- _What is expected_
Single out the lines that include the word "part". Copy them.

++++

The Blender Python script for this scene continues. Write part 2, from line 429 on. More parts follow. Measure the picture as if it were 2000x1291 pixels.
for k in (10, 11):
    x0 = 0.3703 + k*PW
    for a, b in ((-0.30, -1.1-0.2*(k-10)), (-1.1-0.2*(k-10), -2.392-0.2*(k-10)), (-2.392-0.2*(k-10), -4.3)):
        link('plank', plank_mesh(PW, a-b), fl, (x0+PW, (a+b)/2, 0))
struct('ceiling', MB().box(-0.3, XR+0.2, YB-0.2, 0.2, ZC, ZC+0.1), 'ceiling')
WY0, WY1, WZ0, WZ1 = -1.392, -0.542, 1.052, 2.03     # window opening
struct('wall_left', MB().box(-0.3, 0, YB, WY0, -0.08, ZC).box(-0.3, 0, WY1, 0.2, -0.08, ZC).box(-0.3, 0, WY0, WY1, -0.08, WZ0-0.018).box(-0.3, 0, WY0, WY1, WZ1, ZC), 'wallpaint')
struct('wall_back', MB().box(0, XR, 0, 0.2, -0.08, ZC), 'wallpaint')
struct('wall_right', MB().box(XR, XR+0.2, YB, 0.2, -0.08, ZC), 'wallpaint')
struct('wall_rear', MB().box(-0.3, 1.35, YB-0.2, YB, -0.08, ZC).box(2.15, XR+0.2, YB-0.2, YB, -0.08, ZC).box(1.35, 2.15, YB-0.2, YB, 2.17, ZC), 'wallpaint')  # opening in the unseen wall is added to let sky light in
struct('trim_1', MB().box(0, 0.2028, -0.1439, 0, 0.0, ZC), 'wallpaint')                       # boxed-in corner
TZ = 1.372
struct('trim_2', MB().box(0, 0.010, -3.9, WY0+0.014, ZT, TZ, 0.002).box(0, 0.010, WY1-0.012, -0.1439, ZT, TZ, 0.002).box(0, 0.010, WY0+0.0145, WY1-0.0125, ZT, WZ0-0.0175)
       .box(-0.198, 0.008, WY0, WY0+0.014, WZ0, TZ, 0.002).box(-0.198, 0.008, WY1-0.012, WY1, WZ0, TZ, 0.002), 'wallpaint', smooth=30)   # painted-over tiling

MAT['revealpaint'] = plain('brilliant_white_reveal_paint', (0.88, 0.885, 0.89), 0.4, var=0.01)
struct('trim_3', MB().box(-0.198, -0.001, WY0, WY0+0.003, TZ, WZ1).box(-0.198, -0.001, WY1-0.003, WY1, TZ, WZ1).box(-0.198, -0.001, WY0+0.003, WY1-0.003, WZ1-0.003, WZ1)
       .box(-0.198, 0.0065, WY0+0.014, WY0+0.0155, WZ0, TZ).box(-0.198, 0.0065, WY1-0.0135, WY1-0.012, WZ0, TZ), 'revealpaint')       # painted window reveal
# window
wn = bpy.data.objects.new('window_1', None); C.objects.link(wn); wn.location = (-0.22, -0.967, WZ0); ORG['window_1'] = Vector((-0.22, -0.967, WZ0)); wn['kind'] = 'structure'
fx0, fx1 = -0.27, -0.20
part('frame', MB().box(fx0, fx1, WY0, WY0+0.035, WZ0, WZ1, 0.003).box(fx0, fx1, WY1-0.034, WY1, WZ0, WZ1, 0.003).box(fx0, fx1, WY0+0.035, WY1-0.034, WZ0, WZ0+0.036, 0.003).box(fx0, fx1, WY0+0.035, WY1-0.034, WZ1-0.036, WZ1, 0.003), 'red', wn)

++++

- _Result of the task_
The Blender Python script for this scene continues. Write part 2, from line 429 on. More parts follow. Measure the picture as if it were 2000x1291 pixels.
part('frame', MB().box(fx0, fx1, WY0, WY0+0.035, WZ0, WZ1, 0.003).box(fx0, fx1, WY1-0.034, WY1, WZ0, WZ1, 0.003).box(fx0, fx1, WY0+0.035, WY1-0.034, WZ0, WZ0+0.036, 0.003).box(fx0, fx1, WY0+0.035, WY1-0.034, WZ1-0.036, WZ1, 0.003), 'red', wn)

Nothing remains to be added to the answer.